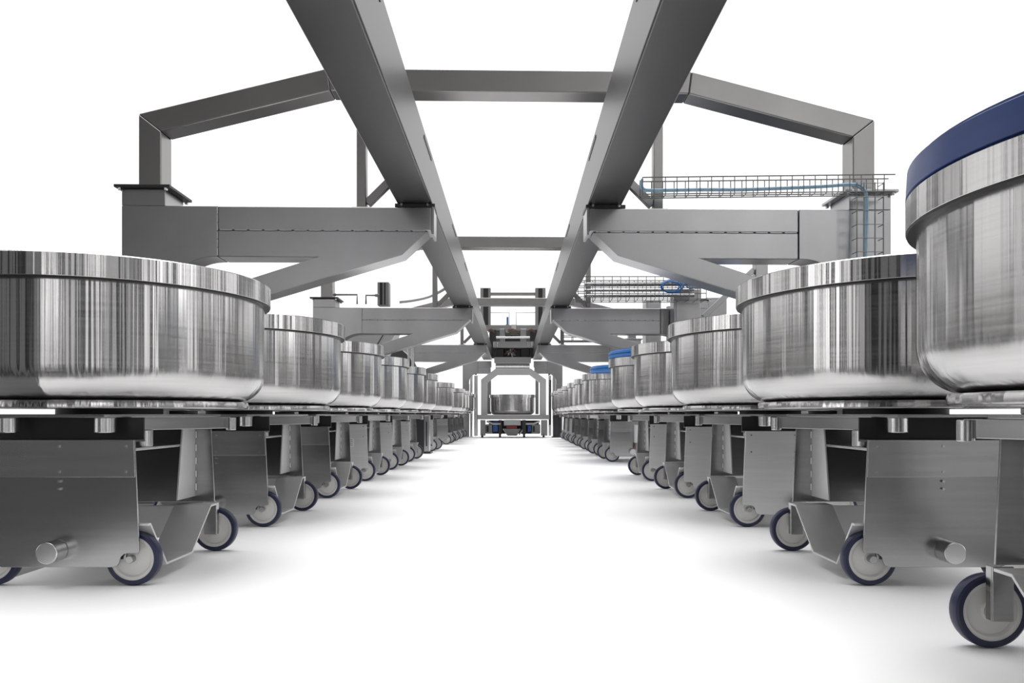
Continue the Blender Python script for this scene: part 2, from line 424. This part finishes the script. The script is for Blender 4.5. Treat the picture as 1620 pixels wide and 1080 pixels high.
# masts with handles
for s, a, b in ((-1, 758, 775), (1, 848, 865)):
    ma = prect(MB(), a, b, 448, 512, .75, .95).build('mast', 'grey', lm, .006)
    prect(MB(), a+5, a+12 if s > 0 else b-4, 449, 510, .742, .7499).build('mast_track', 'dark', ma)
prect(MB(), 775, 848, 455, 460, .8, .88).build('mast_tie', 'grey', lm, .004)
MB().tube([(px(775), .8, pz(488)), (px(805), .8, pz(488)), (px(805), .8, pz(512))], .014, 8).build('rail_bar', 'light', lm)
MB().tube([(px(848), .8, pz(488)), (px(817), .8, pz(488)), (px(817), .8, pz(512))], .014, 8).build('rail_bar', 'light', lm)
prect(MB(), 801, 804, 496, 512, .7, .75).build('cylinder_rod', 'coil', lm)
prect(MB(), 749, 755, 592, 690, .30, .42).build('guide_column', 'bright', lm, .02)
prect(MB(), 869, 873, 592, 690, .30, .42).build('guide_column', 'bright', lm, .02)
prect(MB(), 869.5, 872.5, 600, 672, .26, .299).build('chain', 'black', lm)
prect(MB(), 772, 854, 665, 687, .7, .8).build('rear_skirt', 'dark', lm)
prect(MB(), 770, 776, 590, 655, .5, .6).build('rear_post', 'grey', lm, .004)
prect(MB(), 848, 853, 590, 655, .5, .6).build('rear_post', 'grey', lm, .004)
# undercarriage
zf = 0
for a, b in ((760, 768), (856, 866)): MB().box(px(a), px(b), -.05, .12, .05, pz(664)).build('leg', 'grey', lm, .004)
for a in (763, 791, 829, 860):
    MB().cyl((px(a), -.02, .001), (px(a), -.02, .10), .032, 12).build('foot', 'black', lm)
for a, b in ((789, 794), (826, 832)): MB().box(px(a), px(b), -.05, .0, .09, pz(664)).build('leg', 'dark', lm, .004)
prect(MB(), 780, 788, 666, 683, 0, .15).build('drive_motor', 'blue', lm, .01)
prect(MB(), 835, 840, 673, 683, 0, .15).build('drive_motor', 'blue', lm, .01)
prect(MB(), 801, 818, 673, 678, -.02, .15).build('scanner', 'red', lm, .01)
prect(MB(), 797, 824, 664, 673, .02, .3).build('chassis_box', 'light', lm, .01)
MB().prism([(px(796), pz(678)), (px(824), pz(678)), (px(818), pz(689)), (px(803), pz(689))], .0, .3, 'y').build('chassis_nose', 'grey', lm, .01)
for a, b in ((768, 779), (841, 855)):
    prect(MB(), a, b, 671, 686, .05, .3).build('valve_block', 'grey', lm, .02)
    prect(MB(), a+2, a+5, 674, 683, .0, .06).build('valve', 'black', lm, .005)
for s in (-1, 1):
    MB().tube([(px(812+s*20), -.03, pz(670)), (px(812+s*32), -.06, pz(670)), (px(812+s*42), -.03, pz(666))], .030, 8).build('hose', 'light', lm)
    MB().tube([(px(812+s*16), -.03, pz(678)), (px(812+s*9), -.05, pz(688))], .018, 8).build('stay', 'light', lm)
tag(lm, 'lifting machine at the far end of the aisle with octagonal gate and tall masts', 'lifting machine')
# bowl standing on the lift table
cb = empty('mixing_bowl', (px(810.5)*1.0, YM+.30, pz(656)+.004))
cprof = [(.0005, .0), (.50, .0)] + arc(.50, .12, .12, -90, 0, 8) + [(.62, .47), (.605, .47), (.605, .12), (.49, .018), (.0005, .018)]
bo = MB().lathe(cprof, 'z', n=96, closed=False).build('bowl', 'bowl', cb)
MB().lathe([(.60, .47), (.645, .47), (.645, .555), (.60, .555)], 'z', n=96).build('rim', 'bowl', cb)
tag(cb, 'wide polished steel bowl on the table of the far lifting machine', 'bowl')

# ------------------------------------------------------------------ dark posts standing in the row gaps
def gap_post(x, y, w, d, h, label, m1='black', m2='blast'):
    o = empty('floor_post', (x, y, 0))
    MB().box(-w/2, w/2-.06, -d/2, d/2, .03, h).build('housing', m1, o, .004)
    MB().box(w/2-.059, w/2+.02, -d/2, d/2, .03, h).build('side_cover', m2, o, .004)
    MB().box(w/2-.03, w/2-.01, -d/2-.006, -d/2-.0002, .12, h-.1).build('slot', 'black', o)
    MB().box(-w/2-.04, w/2+.05, -d/2-.04, d/2+.04, 0, .029).build('foot_plate', 'dark', o)
    return tag(o, label, 'post')
gap_post(-1.50, 12.45, .22, .25, .62, 'dark boxy post standing on the floor in the gap of the left row')
gap_post(1.20, 20.1+.8, .20, .2, .62, 'dark boxy post standing at the far end of the right row', 'dark', 'dark')

# ------------------------------------------------------------------ cable trays
def tray(name, x0, x1, y0, y1, z0, z1, step, r, label, nl=3, slope=0):
    o = empty(name, ((x0+x1)/2, (y0+y1)/2, z0))
    cx, cy = (x0+x1)/2, (y0+y1)/2
    L_ = MB(); U = MB(); hx = (x1-x0)/2; hy = (y1-y0)/2; h = z1-z0
    def zz(x): return slope*(x+hx)
    for yy in (-hy, hy):
        for k in range(nl):
            z = h*k/(nl-1)
            L_.bar((-hx, yy, z+zz(-hx)), (hx, yy, z+zz(hx)), r*2, r*2)
    L_.bar((-hx, 0, zz(-hx)), (hx, 0, zz(hx)), r*2, r*2)
    n = int((x1-x0)/step)
    for k in range(n+1):
        x = -hx + k*step
        U.tube([(x, -hy, h+zz(x)), (x, -hy, zz(x)-r), (x, hy, zz(x)-r), (x, hy, h+zz(x))], r, 5)
    n0 = len(L_.v); L_.v += U.v; L_.f += [tuple(i+n0 for i in f) for f in U.f]; L_.build('wire_mesh', 'wire', o)
    return tag(o, label, 'cable tray', 'wire cable trays')
tray('cable_tray', .92, 2.72, 5.40, 5.50, 2.205, 2.325, .082, .0035, 'wire mesh cable tray running level over the nearest right arm', nl=2, slope=.012)
tray('cable_tray', .87, 2.60, 10.20, 10.50, 2.19, 2.49, .115, .005, 'larger wire mesh cable tray over the second right arm, with a coil of cable', nl=5)
tray('cable_tray', 1.02, 2.2, 16.0, 16.3, 2.19, 2.50, .24, .008, 'distant wire mesh cable tray over the third right arm', nl=4)
# vertical drop in front of the right column
o = empty('cable_tray', (2.56, 5.43, .9)); L_ = MB(); U = MB()
for x in (-.10, -.05, .03, .09): L_.bar((x, 0, 0), (x, 0, 1.40), .006, .006, up=(0, 1, 0))
for k in range(15): U.tube([(-.10, .08, .02+k*.098), (-.10, -.004, .02+k*.098), (.09, -.004, .02+k*.098), (.09, .08, .02+k*.098)], .003, 5)
n0 = len(L_.v); L_.v += U.v; L_.f += [tuple(i+n0 for i in f) for f in U.f]; L_.build('wire_mesh', 'wire', o)
tag(o, 'upright wire cable tray running down in front of the nearest right column', 'cable tray', 'wire cable trays')
# cables
def smooth(pts, n=6):
    pts = [Vector(p) for p in pts]; out = []
    for i in range(len(pts)-1):
        p0 = pts[max(i-1, 0)]; p1 = pts[i]; p2 = pts[i+1]; p3 = pts[min(i+2, len(pts)-1)]
        for k in range(n):
            t = k/n
            out.append(.5*((2*p1)+(p2-p0)*t+(2*p0-5*p1+4*p2-p3)*t*t+(3*p1-p0-3*p2+p3)*t**3))
    out.append(pts[-1]); return out
yc = 5.45
co = MB()
for d, r in ((0, .009), (.018, .007)):
    q = [W(1016, 283, yc), W(1018, 298, yc), W(1040, 300, yc), W(1110, 299, yc), W(1170, 299, yc), W(1230, 297, yc), W(1300, 294, yc), W(1345, 291, yc),
         W(1362, 294, yc), W(1371, 308, yc), W(1372, 340, yc), W(1370, 400, yc), W(1370, 470, yc)]
    co.tube(smooth([(p.x - d*.7, p.y, p.z - d*.6) for p in q]), r, 8)
tag(co.build('cable', 'cable'), 'pale blue cable lying in the tray over the nearest right arm and turning down', 'cable')
pc = MB()
for y, r, yy in ((450, .030, 10.30), (459, .018, 10.40), (468, .026, 10.33)): pc.cyl(W(925, y, yy), W(1098, y-1, yy), r, 14)
tag(pc.build('conduit_pipes', 'plate'), 'bundle of shiny steel conduits inside the second cable tray', 'pipe')
cc = MB()
for k in range(7):
    a = W(1062+random.uniform(-2, 2), 453+random.uniform(-1.5, 1.5), 10.16-.006*k); rx = .15-.012*(k % 4); rz = .085-.008*(k % 4)
    cc.tube([(a.x+rx*math.cos(t*2*PI/30), a.y, a.z+rz*math.sin(t*2*PI/30)) for t in range(31)], .006, 6)
cc.tube(smooth([W(1085, 452, 10.16), W(1092, 456, 10.2), W(1105, 454, 10.2)]), .008, 6)
tag(cc.build('cable_coil', 'coil'), 'coil of blue cable hanging on the second cable tray', 'cable')
wc = MB()
for k in range(3):
    q = [W(632, 479-k*1.2, 10.9), W(655, 476-k, 10.9), W(680, 470-k, 10.9), W(704, 458-k*1.5, 10.9), W(716, 447-k, 10.9)]
    wc.tube(smooth(q), .010, 6)
tag(wc.build('cable_bundle', 'light'), 'pale cable bundle curving up behind the left overhead beam', 'cable')

# ------------------------------------------------------------------ equipment on and behind the second frame
def at_box(mb, x0, x1, y0, y1, Y, d):
    a = W(x0, y1, Y); b = W(x1, y0, Y); return mb.box(a.x, b.x, Y, Y+d, a.z, b.z)
# lift column pairs over the left arm
def mastpair(x0, x1, y0, y1, Y, label):
    o = empty('guide_mast', W((x0+x1)/2, y1, Y))
    w = (x1-x0)/F*Y/2; h = (y1-y0)/F*Y
    MB().box(-w, w, 0, .16, 0, h).build('profile', 'grey', o, .006)
    MB().box(-w*.55, -w*.1, -.008, -.0002, .01, h-.01).box(w*.2, w*.45, -.008, -.0002, .01, h-.01).build('track', 'black', o)
    return tag(o, label, 'mast')
mastpair(597, 615, 446, 483, 10.9, 'short grooved dark mast standing behind the second left arm')
def handle(pts, Y, label):
    m = MB(); m.tube([W(a, b, Y) for a, b in pts], .014, 8); p = W(*pts[0], Y)
    m.cyl(p+Vector((-.03, 0, 0)), p+Vector((.03, 0, 0)), .024, 10)
    tag(m.build('rail_bar', 'grey'), label, 'bar')
handle([(528, 466), (565, 466), (565, 481)], 10.9, 'bent thin grey bar above the second left arm, left of the pair')
handle([(597, 467), (579, 467), (579, 481)], 10.9, 'bent thin grey bar joined to the dark mast above the second left arm')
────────
Task brief: Where a line of the data holds "wide", show that line.

Correct result:
Continue the Blender Python script for this scene: part 2, from line 424. This part finishes the script. The script is for Blender 4.5. Treat the picture as 1620 pixels wide and 1080 pixels high.
tag(cb, 'wide polished steel bowl on the table of the far lifting machine', 'bowl')